O Monitor Fiscal cita argumentos pró e contra a ideia, motivo de um “debate intenso”. Os seus defensores, nota o FMI, dizem que pode ser usada como ferramenta redistributiva, além de ajudar a enfrentar a crescente incerteza resultante do impacto da tecnologia sobre o trabalho, especialmente da automação. Além disso, pode auxiliar a reunir apoio para reformar estruturais impopulares, como eliminar subsídios para alimentação e energia ou para a ampliação da base de impostos sobre consumo.

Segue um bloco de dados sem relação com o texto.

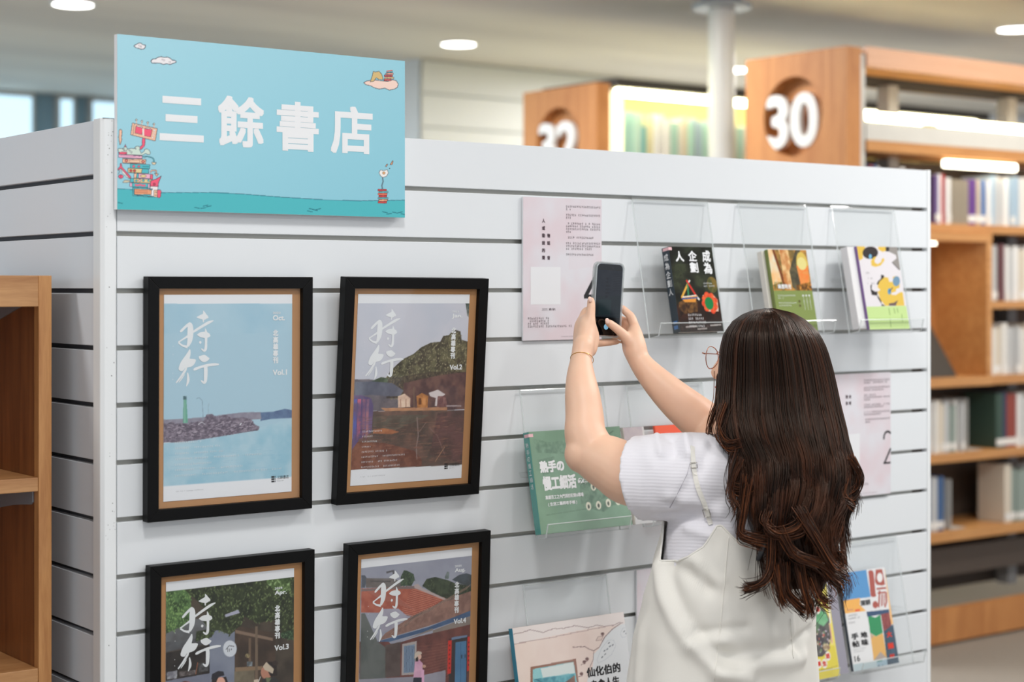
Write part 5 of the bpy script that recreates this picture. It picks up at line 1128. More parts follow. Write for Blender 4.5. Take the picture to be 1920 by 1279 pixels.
s.build('screen_picture', m_, ph)
b = MB(); b.disc(-.002, -.0535, .0056, -.0044, 24); b.build('shutter_button', emis('shutter_glow', (120, 170, 200), .55), ph)
MB().disc(.006, .063, .0016, -.0044, 12).build('front_camera', mat('lens_glass', (50, 52, 60), .1), ph)
MB().prism([(p[0] - .013, p[1] + .05) for p in rrect(.032, .034, .008)], 'y', .0038, .0065).build('camera_bump', mat('camera_bump_glass', (40, 42, 46), .2), ph)
for dx, dz in ((-.02, .057), (-.006, .043)): 
    b = MB(); b.prism([(dx + .0055 * math.cos(a), dz + .0055 * math.sin(a)) for a in np.linspace(0, 2 * math.pi, 20, endpoint=False)], 'y', .0065, .0085); b.build('camera_lens', mat('lens_black', (12, 12, 14), .08), ph)

# ================================================================ the woman
def remesh(mb, voxel, name, m, parent, smooth=4, disp=None, keep=None):
    me = bpy.data.meshes.new('tmp'); me.from_pydata(mb.v, [], mb.f); me.update()
    bm = bmesh.new(); bm.from_mesh(me); bmesh.ops.recalc_face_normals(bm, faces=bm.faces); bm.to_mesh(me); bm.free()
    o = bpy.data.objects.new('tmp', me); COL.objects.link(o)
    r_ = o.modifiers.new('r', 'REMESH'); r_.mode = 'VOXEL'; r_.voxel_size = voxel
    s_ = o.modifiers.new('s', 'SMOOTH'); s_.factor = .5; s_.iterations = smooth
    out = bpy.data.meshes.new_from_object(o.evaluated_get(bpy.context.evaluated_depsgraph_get()))
    bpy.data.objects.remove(o); bpy.data.meshes.remove(me)
    if disp is not None:
        n_ = len(out.vertices); co = np.empty(n_ * 3, np.float32); out.vertices.foreach_get('co', co); co = co.reshape(-1, 3).astype(float)
        no = np.empty(n_ * 3, np.float32); out.vertices.foreach_get('normal', no); no = no.reshape(-1, 3)
        co2 = disp(co, no, out); out.vertices.foreach_set('co', co2.astype(np.float32).ravel()); out.update()
    out.polygons.foreach_set('use_smooth', [True] * len(out.polygons)); out.materials.clear(); out.materials.append(m)
    out.name = name; q = bpy.data.objects.new(name, out); COL.objects.link(q)
    if parent: q.parent = parent; q.matrix_parent_inverse = Matrix.Translation(-parent.location)
    return q
FOOT = Vector((1.01, -.50, 0))
pr = thing('person', 'woman with long dark hair, white tee and cream dungaree dress, taking a photo', 'person', FOOT)
def pix(co):
    r_ = co - np.array(CAM); Z = r_ @ np.array(FW); return CX + FPX * (r_ @ np.array(RT)) / Z, HY - FPX * r_[:, 2] / Z, Z
SKIN = mat('skin', (240, 200, 172), .45, var=.035, scale=30, c2=(234, 188, 160), sss=.12, bump=.08, bscale=900)

# --- arms and hands, joint by joint
def J(px, py, y, r): return (onY(px, py, y), r)
body = MB()
# left arm (nearer)
SHL = Vector((.905, -.505, 1.215))
armL = [(Vector((.97, -.515, 1.18)), .056), (SHL, .058), J(1196, 893, -.42, .058), J(1150, 873, -.375, .053), J(1114, 850, -.335, .0465), J(1098, 815, -.318, .040), J(1096, 780, -.305, .0365), J(1092, 740, -.290, .0335), J(1089, 705, -.272, .0275), J(1090, 672, -.256, .0208), J(1094, 648, -.248, .021)]
body.limb(armL, 24, 6)
body.ball(onY(1092, 852, -.325), (.034, .034, .036))
# left palm: a flattened block from the wrist up the left edge of the phone
def limb(pts, n=16, sub=5, **k): body.limb(pts, n, sub, **k)
yP = PC.y
limb([J(1092, 668, -.250, .019), J(1096, 645, -.243, .0200), J(1100, 625, -.236, .0195), J(1100, 608, -.230, .0165), J(1098, 600, -.222, .012)])
limb([J(1090, 660, -.240, .018), J(1092, 635, -.226, .0185), J(1092, 612, -.214, .0165), J(1092, 602, -.206, .012)])
limb([J(1104, 655, -.244, .0165), J(1110, 634, -.238, .0150), J(1107, 612, -.236, .0125)])
# left thumb along the edge of the phone
limb([J(1106, 634, -.244, .0125), J(1107, 608, -.240, .0108), J(1107.5, 590, -.236, .0093), J(1108.5, 575, -.233, .0088), J(1108, 564, -.231, .0078)])
# left fingers wrap behind the phone, the little finger supports it from below
limb([J(1092, 604, -.212, .0095), J(1098, 585, -.196, .0088), J(1118, 578, -.190, .0082), J(1140, 580, -.194, .0076), J(1150, 583, -.199, .0066)])
limb([J(1092, 615, -.210, .0098), J(1100, 602, -.192, .009), J(1122, 598, -.188, .0084), J(1146, 600, -.194, .0078), J(1157, 603, -.201, .0068)])
limb([J(1094, 628, -.212, .0098), J(1104, 622, -.192, .009), J(1126, 620, -.189, .0082), J(1146, 621, -.195, .0076), J(1156, 622, -.203, .0066)])
limb([J(1098, 645, -.226, .0098), J(1114, 644.5, -.216, .0085), J(1130, 643, -.213, .008), J(1144, 641.5, -.214, .0076), J(1156, 641, -.219, .0066)])
# right arm
SHR = Vector((1.165, -.52, 1.195))
limb([(Vector((1.11, -.515, 1.185)), .060), (SHR, .058), (onY(1375, 835, -.44), .053), J(1335, 805, -.385, .0440), J(1305, 781, -.362, .0415), J(1270, 752, -.338, .0370), J(1238, 722, -.312, .0310), J(1212, 694, -.286, .0250), J(1199, 676, -.270, .0222), J(1192, 660, -.262, .0225)], 24, 6)
# right palm
limb([J(1198, 676, -.270, .0205), J(1193, 655, -.262, .0215), J(1190, 638, -.254, .0200), J(1190, 622, -.246, .0150), J(1191, 616, -.242, .011)])
limb([J(1190, 668, -.258, .018), J(1183, 652, -.246, .0175), J(1182, 638, -.236, .0155), J(1184, 626, -.228, .012)])
# right index along the far edge, other fingers curled behind, thumb on the glass
limb([J(1191, 628, -.246, .0115), J(1189, 610, -.236, .0098), J(1183, 594, -.226, .0090), J(1173, 584, -.216, .0082), J(1165, 577, -.208, .0072)])
limb([J(1187, 630, -.236, .0110), J(1184, 614, -.222, .0094), J(1177, 604, -.208, .0086), J(1168, 600, -.198, .0078), J(1160, 597, -.194, .0068)])
limb([J(1184, 636, -.230, .0110), J(1180, 624, -.214, .0092), J(1172, 617, -.202, .0084), J(1163, 613, -.194, .0076), J(1154, 611, -.191, .0066)])
limb([J(1181, 645, -.230, .0110), J(1175, 638, -.214, .009), J(1166, 632, -.204, .008), J(1156, 630, -.197, .0072), J(1148, 629, -.194, .0064)])
limb([J(1191, 660, -.262, .0150), J(1184, 647, -.258, .0128), J(1176, 635, -.253, .0112), J(1163, 622, -.246, .0096), J(1152, 613, -.240, .0088), J(1141, 605, -.236, .0078)])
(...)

Já os contrários à medida afirmam que se trata de algo muito custoso, diz o FMI, mencionando outros problemas apontados por quem não gosta da ideia, como a possibilidade de que haja grandes “vazamentos” para quem não é pobre, incluindo famílias ricas, além do desencorajamento da oferta de trabalho.

As simulações principais do FMI levam em conta 25% da renda mediana per capita de mercado líquida, descontado o pagamento de impostos diretos. A mediana é o número que fica no centro de uma distribuição de dados. Os exercícios consideram essa transferência de renda para todos os cidadãos como algo adicional aos programas já existentes, além de não levar em conta o seu financiamento ou eventuais mudanças de comportamento em resposta à adoção do programa, nota o Fundo. O impacto redistributivo pode ser “substancial”, especialmente onde a renda é mais desigualmente distribuída e a proporção da população abaixo da linha da pobreza é grande, afirma o FMI.

O relatório traz também um cálculo dos custos e impactos considerando uma renda anual equivalente a 10% da renda mediana per capita líquida. No caso brasileiro, isso teria um custo bruto equivalente a um pouco menos de 2% do PIB, gerando uma queda da taxa de pobreza na casa de 5 pontos percentuais e uma redução do Gini um pouco superior a 0,02 ponto.

Na visão do FMI, considerar se renda básica universal é ou não um bom substituto para o sistema de benefícios sociais já existente depende do desempenho dessa rede de proteção, assim como da capacidade administrativa do governo e das perspectivas para a melhora da focalização de políticas.